• _Written problem_
Repeat the data below exactly, dropping any pictures it holds.

☆ ☆ ☆ ☆ ☆

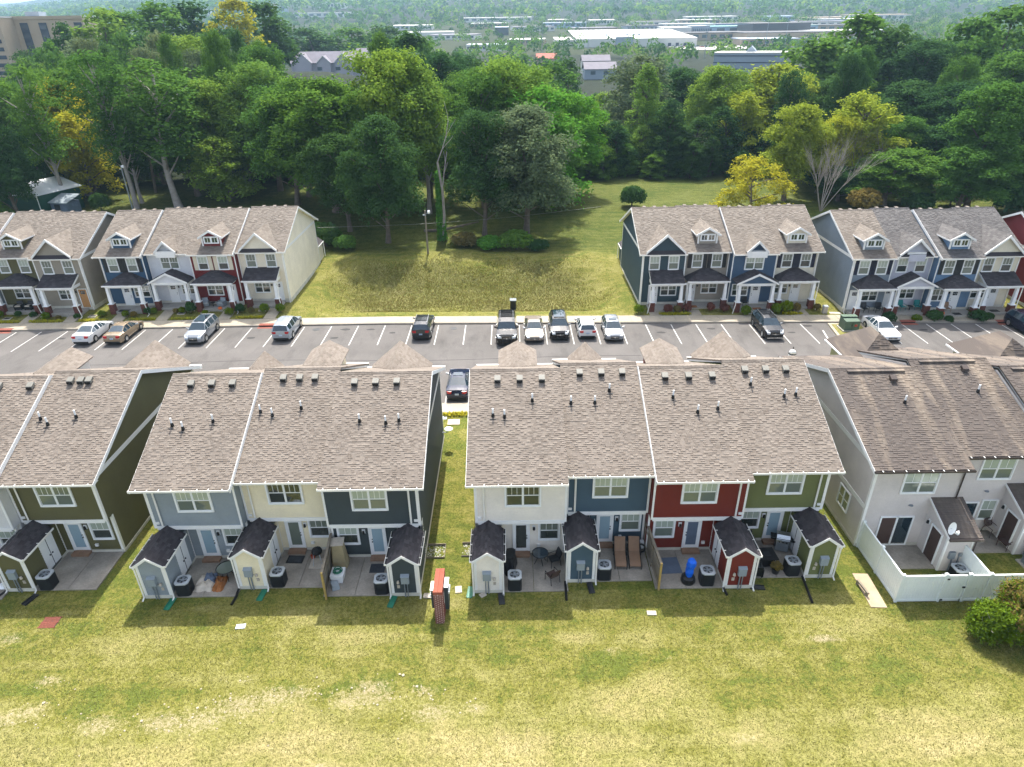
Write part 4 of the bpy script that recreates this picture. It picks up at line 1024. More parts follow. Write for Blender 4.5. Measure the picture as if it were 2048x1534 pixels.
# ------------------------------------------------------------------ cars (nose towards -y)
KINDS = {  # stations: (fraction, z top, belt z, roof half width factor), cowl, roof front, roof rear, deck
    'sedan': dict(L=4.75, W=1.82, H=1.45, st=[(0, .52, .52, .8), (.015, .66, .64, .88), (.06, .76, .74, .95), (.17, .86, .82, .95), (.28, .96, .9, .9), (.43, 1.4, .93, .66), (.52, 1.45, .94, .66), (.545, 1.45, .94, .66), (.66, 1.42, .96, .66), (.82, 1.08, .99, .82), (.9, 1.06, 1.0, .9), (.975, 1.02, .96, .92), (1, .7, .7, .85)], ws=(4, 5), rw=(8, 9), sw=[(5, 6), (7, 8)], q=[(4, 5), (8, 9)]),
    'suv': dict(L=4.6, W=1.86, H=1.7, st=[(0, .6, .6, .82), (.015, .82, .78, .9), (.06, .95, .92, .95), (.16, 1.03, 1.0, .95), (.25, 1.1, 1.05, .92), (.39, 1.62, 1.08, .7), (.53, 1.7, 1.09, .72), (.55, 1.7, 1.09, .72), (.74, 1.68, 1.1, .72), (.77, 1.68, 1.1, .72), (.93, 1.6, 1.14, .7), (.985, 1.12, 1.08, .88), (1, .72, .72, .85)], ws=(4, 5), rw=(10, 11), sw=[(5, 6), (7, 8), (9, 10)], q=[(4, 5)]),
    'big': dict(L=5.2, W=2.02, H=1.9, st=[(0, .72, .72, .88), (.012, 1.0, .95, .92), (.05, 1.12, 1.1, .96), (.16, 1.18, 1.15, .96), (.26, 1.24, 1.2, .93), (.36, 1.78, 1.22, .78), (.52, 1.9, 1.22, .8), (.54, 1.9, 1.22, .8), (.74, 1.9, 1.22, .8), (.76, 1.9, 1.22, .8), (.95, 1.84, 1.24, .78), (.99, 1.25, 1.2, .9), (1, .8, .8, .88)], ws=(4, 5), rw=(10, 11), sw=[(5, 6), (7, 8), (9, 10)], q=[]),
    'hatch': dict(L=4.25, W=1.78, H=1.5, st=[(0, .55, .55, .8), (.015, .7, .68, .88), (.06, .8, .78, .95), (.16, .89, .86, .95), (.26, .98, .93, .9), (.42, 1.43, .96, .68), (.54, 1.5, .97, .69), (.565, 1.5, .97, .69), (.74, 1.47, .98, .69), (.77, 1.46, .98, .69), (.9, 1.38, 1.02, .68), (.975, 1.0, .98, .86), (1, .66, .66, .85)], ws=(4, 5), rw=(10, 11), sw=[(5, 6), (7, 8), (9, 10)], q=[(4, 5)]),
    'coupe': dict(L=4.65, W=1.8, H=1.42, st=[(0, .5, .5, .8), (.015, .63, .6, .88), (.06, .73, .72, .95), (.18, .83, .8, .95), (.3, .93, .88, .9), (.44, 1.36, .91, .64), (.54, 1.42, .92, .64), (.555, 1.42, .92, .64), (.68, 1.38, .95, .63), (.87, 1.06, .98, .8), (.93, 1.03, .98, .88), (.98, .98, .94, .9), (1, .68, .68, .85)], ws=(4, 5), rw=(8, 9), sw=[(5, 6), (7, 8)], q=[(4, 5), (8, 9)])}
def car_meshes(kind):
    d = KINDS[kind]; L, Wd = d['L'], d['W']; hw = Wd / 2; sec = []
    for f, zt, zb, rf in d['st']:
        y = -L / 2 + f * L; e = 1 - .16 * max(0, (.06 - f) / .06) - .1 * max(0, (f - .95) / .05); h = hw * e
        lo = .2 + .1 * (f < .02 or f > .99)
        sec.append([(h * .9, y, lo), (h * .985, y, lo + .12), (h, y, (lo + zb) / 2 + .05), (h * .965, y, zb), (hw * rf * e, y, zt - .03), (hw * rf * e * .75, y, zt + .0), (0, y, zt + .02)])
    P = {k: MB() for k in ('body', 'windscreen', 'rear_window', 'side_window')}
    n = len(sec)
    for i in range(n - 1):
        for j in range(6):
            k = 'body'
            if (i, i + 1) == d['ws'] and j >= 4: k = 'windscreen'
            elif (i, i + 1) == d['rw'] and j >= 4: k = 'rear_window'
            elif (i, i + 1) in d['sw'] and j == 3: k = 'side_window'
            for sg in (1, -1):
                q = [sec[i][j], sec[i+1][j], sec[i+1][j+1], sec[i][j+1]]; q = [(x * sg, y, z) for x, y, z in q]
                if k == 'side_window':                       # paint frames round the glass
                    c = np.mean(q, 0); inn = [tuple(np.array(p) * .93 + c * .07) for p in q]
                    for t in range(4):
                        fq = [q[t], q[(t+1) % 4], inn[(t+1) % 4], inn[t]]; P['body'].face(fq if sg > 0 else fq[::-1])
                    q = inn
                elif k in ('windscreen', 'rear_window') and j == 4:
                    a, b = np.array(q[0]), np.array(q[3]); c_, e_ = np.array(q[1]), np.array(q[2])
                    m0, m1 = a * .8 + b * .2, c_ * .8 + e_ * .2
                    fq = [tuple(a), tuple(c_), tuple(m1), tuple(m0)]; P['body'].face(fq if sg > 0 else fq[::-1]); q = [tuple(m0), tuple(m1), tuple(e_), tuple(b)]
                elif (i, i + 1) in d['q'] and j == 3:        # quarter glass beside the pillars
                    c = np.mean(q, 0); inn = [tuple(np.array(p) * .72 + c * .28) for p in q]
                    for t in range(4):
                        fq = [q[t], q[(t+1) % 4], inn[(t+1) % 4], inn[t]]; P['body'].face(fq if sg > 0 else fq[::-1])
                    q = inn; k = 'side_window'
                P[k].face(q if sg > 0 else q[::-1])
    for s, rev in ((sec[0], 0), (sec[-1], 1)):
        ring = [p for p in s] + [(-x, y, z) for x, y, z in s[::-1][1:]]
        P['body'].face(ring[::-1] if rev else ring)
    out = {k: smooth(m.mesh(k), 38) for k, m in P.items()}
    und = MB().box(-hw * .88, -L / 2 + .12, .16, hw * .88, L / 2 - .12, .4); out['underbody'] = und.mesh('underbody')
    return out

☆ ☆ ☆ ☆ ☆

• _Finished exercise_
Write part 4 of the bpy script that recreates this picture. It picks up at line 1024. More parts follow. Write for Blender 4.5. Measure the picture as if it were 2048x1534 pixels.
# ------------------------------------------------------------------ cars (nose towards -y)
KINDS = {  # stations: (fraction, z top, belt z, roof half width factor), cowl, roof front, roof rear, deck
    'sedan': dict(L=4.75, W=1.82, H=1.45, st=[(0, .52, .52, .8), (.015, .66, .64, .88), (.06, .76, .74, .95), (.17, .86, .82, .95), (.28, .96, .9, .9), (.43, 1.4, .93, .66), (.52, 1.45, .94, .66), (.545, 1.45, .94, .66), (.66, 1.42, .96, .66), (.82, 1.08, .99, .82), (.9, 1.06, 1.0, .9), (.975, 1.02, .96, .92), (1, .7, .7, .85)], ws=(4, 5), rw=(8, 9), sw=[(5, 6), (7, 8)], q=[(4, 5), (8, 9)]),
    'suv': dict(L=4.6, W=1.86, H=1.7, st=[(0, .6, .6, .82), (.015, .82, .78, .9), (.06, .95, .92, .95), (.16, 1.03, 1.0, .95), (.25, 1.1, 1.05, .92), (.39, 1.62, 1.08, .7), (.53, 1.7, 1.09, .72), (.55, 1.7, 1.09, .72), (.74, 1.68, 1.1, .72), (.77, 1.68, 1.1, .72), (.93, 1.6, 1.14, .7), (.985, 1.12, 1.08, .88), (1, .72, .72, .85)], ws=(4, 5), rw=(10, 11), sw=[(5, 6), (7, 8), (9, 10)], q=[(4, 5)]),
    'big': dict(L=5.2, W=2.02, H=1.9, st=[(0, .72, .72, .88), (.012, 1.0, .95, .92), (.05, 1.12, 1.1, .96), (.16, 1.18, 1.15, .96), (.26, 1.24, 1.2, .93), (.36, 1.78, 1.22, .78), (.52, 1.9, 1.22, .8), (.54, 1.9, 1.22, .8), (.74, 1.9, 1.22, .8), (.76, 1.9, 1.22, .8), (.95, 1.84, 1.24, .78), (.99, 1.25, 1.2, .9), (1, .8, .8, .88)], ws=(4, 5), rw=(10, 11), sw=[(5, 6), (7, 8), (9, 10)], q=[]),
    'hatch': dict(L=4.25, W=1.78, H=1.5, st=[(0, .55, .55, .8), (.015, .7, .68, .88), (.06, .8, .78, .95), (.16, .89, .86, .95), (.26, .98, .93, .9), (.42, 1.43, .96, .68), (.54, 1.5, .97, .69), (.565, 1.5, .97, .69), (.74, 1.47, .98, .69), (.77, 1.46, .98, .69), (.9, 1.38, 1.02, .68), (.975, 1.0, .98, .86), (1, .66, .66, .85)], ws=(4, 5), rw=(10, 11), sw=[(5, 6), (7, 8), (9, 10)], q=[(4, 5)]),
    'coupe': dict(L=4.65, W=1.8, H=1.42, st=[(0, .5, .5, .8), (.015, .63, .6, .88), (.06, .73, .72, .95), (.18, .83, .8, .95), (.3, .93, .88, .9), (.44, 1.36, .91, .64), (.54, 1.42, .92, .64), (.555, 1.42, .92, .64), (.68, 1.38, .95, .63), (.87, 1.06, .98, .8), (.93, 1.03, .98, .88), (.98, .98, .94, .9), (1, .68, .68, .85)], ws=(4, 5), rw=(8, 9), sw=[(5, 6), (7, 8)], q=[(4, 5), (8, 9)])}
def car_meshes(kind):
    d = KINDS[kind]; L, Wd = d['L'], d['W']; hw = Wd / 2; sec = []
    for f, zt, zb, rf in d['st']:
        y = -L / 2 + f * L; e = 1 - .16 * max(0, (.06 - f) / .06) - .1 * max(0, (f - .95) / .05); h = hw * e
        lo = .2 + .1 * (f < .02 or f > .99)
        sec.append([(h * .9, y, lo), (h * .985, y, lo + .12), (h, y, (lo + zb) / 2 + .05), (h * .965, y, zb), (hw * rf * e, y, zt - .03), (hw * rf * e * .75, y, zt + .0), (0, y, zt + .02)])
    P = {k: MB() for k in ('body', 'windscreen', 'rear_window', 'side_window')}
    n = len(sec)
    for i in range(n - 1):
        for j in range(6):
            k = 'body'
            if (i, i + 1) == d['ws'] and j >= 4: k = 'windscreen'
            elif (i, i + 1) == d['rw'] and j >= 4: k = 'rear_window'
            elif (i, i + 1) in d['sw'] and j == 3: k = 'side_window'
            for sg in (1, -1):
                q = [sec[i][j], sec[i+1][j], sec[i+1][j+1], sec[i][j+1]]; q = [(x * sg, y, z) for x, y, z in q]
                if k == 'side_window':                       # paint frames round the glass
                    c = np.mean(q, 0); inn = [tuple(np.array(p) * .93 + c * .07) for p in q]
                    for t in range(4):
                        fq = [q[t], q[(t+1) % 4], inn[(t+1) % 4], inn[t]]; P['body'].face(fq if sg > 0 else fq[::-1])
                    q = inn
                elif k in ('windscreen', 'rear_window') and j == 4:
                    a, b = np.array(q[0]), np.array(q[3]); c_, e_ = np.array(q[1]), np.array(q[2])
                    m0, m1 = a * .8 + b * .2, c_ * .8 + e_ * .2
                    fq = [tuple(a), tuple(c_), tuple(m1), tuple(m0)]; P['body'].face(fq if sg > 0 else fq[::-1]); q = [tuple(m0), tuple(m1), tuple(e_), tuple(b)]
                elif (i, i + 1) in d['q'] and j == 3:        # quarter glass beside the pillars
                    c = np.mean(q, 0); inn = [tuple(np.array(p) * .72 + c * .28) for p in q]
                    for t in range(4):
                        fq = [q[t], q[(t+1) % 4], inn[(t+1) % 4], inn[t]]; P['body'].face(fq if sg > 0 else fq[::-1])
                    q = inn; k = 'side_window'
                P[k].face(q if sg > 0 else q[::-1])
    for s, rev in ((sec[0], 0), (sec[-1], 1)):
        ring = [p for p in s] + [(-x, y, z) for x, y, z in s[::-1][1:]]
        P['body'].face(ring[::-1] if rev else ring)
    out = {k: smooth(m.mesh(k), 38) for k, m in P.items()}
    und = MB().box(-hw * .88, -L / 2 + .12, .16, hw * .88, L / 2 - .12, .4); out['underbody'] = und.mesh('underbody')
    return out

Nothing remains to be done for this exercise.